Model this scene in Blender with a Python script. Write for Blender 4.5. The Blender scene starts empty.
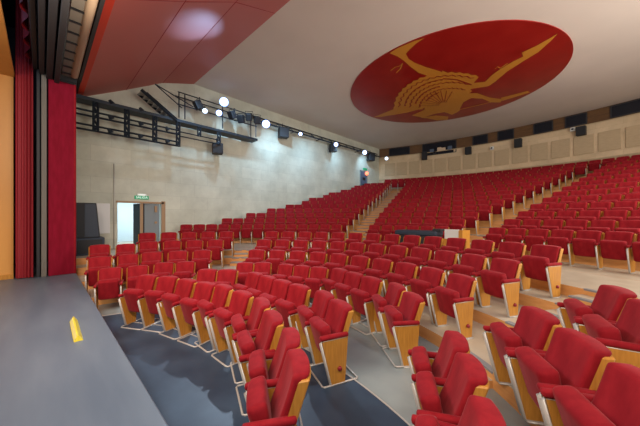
import bpy, bmesh, math, random
from mathutils import Vector, Matrix
random.seed(4)
C = bpy.context.scene.collection
PI = math.pi
# ------------------------------------------------------------------ camera
EYE = 2.15; F = 264.0; Y0 = 216.5; YAW = math.radians(43.5)
S_, C_ = math.sin(YAW), math.cos(YAW)
cam = bpy.data.cameras.new('camera'); cam.sensor_width = 36; cam.lens = F/640*36
cam.shift_y = (Y0-213)/640; cam.clip_start = .05; cam.clip_end = 200
co = bpy.data.objects.new('camera', cam); C.objects.link(co)
co.location = (0, 0, EYE); co.rotation_euler = (PI/2, 0, YAW)
bpy.context.scene.camera = co

def ray(px, py, z=None, x=None, y=None):
    """place in the hall seen at a spot of the survey photo, on a plane z=, x= or y="""
    t = (px-320)/F; dx = -S_+t*C_; dy = C_+t*S_; q = (Y0-py)/F
    u = (z-EYE)/q if z is not None else (x/dx if x is not None else y/dy)
    return Vector((u*dx, u*dy, EYE+u*q))
def hit(px, cx, cy, r):
    t = (px-320)/F; dx = -S_+t*C_; dy = C_+t*S_
    A = dx*dx+dy*dy; B = -2*(dx*cx+dy*cy); K = cx*cx+cy*cy-r*r
    u = (-B+math.sqrt(B*B-4*A*K))/2/A
    return math.atan2(u*dx-cx, u*dy-cy), u

# ------------------------------------------------------------------ materials
def mat(name, col, rough=.6, metal=0, spec=.5, noise=None, emit=None, bump=0, sheen=0):
    m = bpy.data.materials.new(name); m.use_nodes = True; nt = m.node_tree; b = nt.nodes['Principled BSDF']
    b.inputs['Base Color'].default_value = (*col, 1); b.inputs['Roughness'].default_value = rough
    b.inputs['Metallic'].default_value = metal; b.inputs['Specular IOR Level'].default_value = spec
    if sheen:
        b.inputs['Sheen Weight'].default_value = sheen; b.inputs['Sheen Roughness'].default_value = .4
        b.inputs['Sheen Tint'].default_value = (1, .35, .35, 1)
    if emit:
        b.inputs['Emission Color'].default_value = (*emit[0], 1); b.inputs['Emission Strength'].default_value = emit[1]
    if noise:
        col2, sc, stretch = noise[:3]
        tc = nt.nodes.new('ShaderNodeTexCoord'); mp = nt.nodes.new('ShaderNodeMapping'); mp.inputs['Scale'].default_value = stretch
        n = nt.nodes.new('ShaderNodeTexNoise'); n.inputs['Scale'].default_value = sc; n.inputs['Detail'].default_value = 5
        r = nt.nodes.new('ShaderNodeValToRGB'); r.color_ramp.elements[0].color = (*col, 1); r.color_ramp.elements[1].color = (*col2, 1)
        r.color_ramp.elements[0].position = .35; r.color_ramp.elements[1].position = .68
        nt.links.new(tc.outputs['Object'], mp.inputs['Vector']); nt.links.new(mp.outputs[0], n.inputs['Vector'])
        nt.links.new(n.outputs['Fac'], r.inputs['Fac']); nt.links.new(r.outputs['Color'], b.inputs['Base Color'])
        if bump:
            bp = nt.nodes.new('ShaderNodeBump'); bp.inputs['Strength'].default_value = bump; bp.inputs['Distance'].default_value = .01
            nt.links.new(n.outputs['Fac'], bp.inputs['Height']); nt.links.new(bp.outputs[0], b.inputs['Normal'])
    return m
def stone(name, c1, c2, mortar, axis, bw=1.3, bh=.62):
    m = bpy.data.materials.new(name); m.use_nodes = True; nt = m.node_tree; b = nt.nodes['Principled BSDF']
    tc = nt.nodes.new('ShaderNodeTexCoord'); sp = nt.nodes.new('ShaderNodeSeparateXYZ'); cb = nt.nodes.new('ShaderNodeCombineXYZ')
    nt.links.new(tc.outputs['Object'], sp.inputs[0]); nt.links.new(sp.outputs[axis], cb.inputs[0]); nt.links.new(sp.outputs[2], cb.inputs[1])
    br = nt.nodes.new('ShaderNodeTexBrick'); br.inputs['Color1'].default_value = (*c1, 1); br.inputs['Color2'].default_value = (*c2, 1)
    br.inputs['Mortar'].default_value = (*mortar, 1); br.inputs['Scale'].default_value = 1; br.inputs['Mortar Size'].default_value = .006
    br.inputs['Brick Width'].default_value = bw; br.inputs['Row Height'].default_value = bh; br.inputs['Mortar Smooth'].default_value = .4
    nt.links.new(cb.outputs[0], br.inputs['Vector'])
    n = nt.nodes.new('ShaderNodeTexNoise'); n.inputs['Scale'].default_value = .9; n.inputs['Detail'].default_value = 7; n.inputs['Roughness'].default_value = .65
    nt.links.new(tc.outputs['Object'], n.inputs['Vector'])
    r = nt.nodes.new('ShaderNodeValToRGB'); r.color_ramp.elements[0].color = (.88, .86, .82, 1); r.color_ramp.elements[1].color = (1.12, 1.1, 1.06, 1)
    r.color_ramp.elements[0].position = .35; r.color_ramp.elements[1].position = .65
    nt.links.new(n.outputs['Fac'], r.inputs['Fac'])
    mx = nt.nodes.new('ShaderNodeMix'); mx.data_type = 'RGBA'; mx.blend_type = 'MULTIPLY'; mx.inputs['Factor'].default_value = 1
    nt.links.new(br.outputs['Color'], mx.inputs[6]); nt.links.new(r.outputs['Color'], mx.inputs[7]); nt.links.new(mx.outputs[2], b.inputs['Base Color'])
    b.inputs['Roughness'].default_value = .75
    return m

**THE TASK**
Would you reproduce the lines above, from the very first through the line containing "bpy.context.scene.camera = co", exactly and without the pictures?

**OUTPUT BELOW**
Model this scene in Blender with a Python script. Write for Blender 4.5. The Blender scene starts empty.
import bpy, bmesh, math, random
from mathutils import Vector, Matrix
random.seed(4)
C = bpy.context.scene.collection
PI = math.pi
# ------------------------------------------------------------------ camera
EYE = 2.15; F = 264.0; Y0 = 216.5; YAW = math.radians(43.5)
S_, C_ = math.sin(YAW), math.cos(YAW)
cam = bpy.data.cameras.new('camera'); cam.sensor_width = 36; cam.lens = F/640*36
cam.shift_y = (Y0-213)/640; cam.clip_start = .05; cam.clip_end = 200
co = bpy.data.objects.new('camera', cam); C.objects.link(co)
co.location = (0, 0, EYE); co.rotation_euler = (PI/2, 0, YAW)
bpy.context.scene.camera = co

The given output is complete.